Rebuttal to Nathan

Nathan Newman nathan.newman at yale.edu
Mon Mar 20 02:35:43 PST 2000



>On Behalf Of Seth Ackerman
>To deflect attention away from the 1984 Nicaraguan elections,
> the Reagan Administration planted leaks at NBC, CBS, and New York
> Times from
> "senior Administration officials" that there were "preminary indications"
> that the Soviets were delivering MiG fighter jets to Nicaragua.
...Nathan, your argument expects us to
> believe that
> these propaganda attacks are really false alarms and honest mistakes. You
> would never accept that explanation when it comes to Nicaragua,
> but as soon
> as Slobo's involved, somehow the Pentagon turns into a band of couragous
> truth-tellers?

It's these analogies that show the rigidness of analysis by those discussing the Kosovo situation. THe Kosovo intervention may have been the wrong thing, but it was not Nicaragua, not a simple extension of the Cold War, Milosevic is not Daniel Ortega, and the sources of information that cued most pro-intervention progressives did not come from the military.

Just the comparison of the Sandinistas to Milosevic should make most anti-interventionists of the 1980s cringe.

But the crucial difference is that many of the human rights groups who documented the brutality of US-backed contras are the ones who documented the abuses by Milosevic. And it was not the US military that raised inital concerns about "missing" refugees, but progressive human rights groups who interviewed refugees fleeing Kosovo. Yes, we can have another round declaring Human Rights Watch and all the other human rights groups fronts for imperialism, but I don't buy it and neither do a host of other folks, even many who opposed the intervention.

In fact, a number of anti-interventionists highlighted the possible death counts as much as supporters of intervenion, arguing at the time that it showed the folly of the NATO intervention. But the source of the information speculating on large numbers of deaths were from credible human rights groups.
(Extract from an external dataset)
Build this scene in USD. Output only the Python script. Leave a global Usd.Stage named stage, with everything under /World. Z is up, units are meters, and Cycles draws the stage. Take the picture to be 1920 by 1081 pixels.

I am very glad that those worries ended up being false, and for me it makes the intervention all the more justified, since autonomy for Kosovo was achieved with far fewer deaths than either supporters or opponents of intervention thought likely.

The problem in Kosovo was one of suppression of democratic and cultural rights. The murder and ethnic clensing were the tools to effecting that suppression. However you want to debate the body count numbers, the raw reality was one of Milosevic's regime repressing Kosovo and its people.

You can argue with someone else who was motivated by obsession with mass deaths. I said at the beginning of the intervention that 2000 deaths in the previous year were plenty, since they were linked to antidemocratic repression.

People keep projecting ideological opponents who had to have 100,000 dead to justify intervention, which allows them to play numbers game debates rather than debating the core issues of Milosevic and the regime he ran.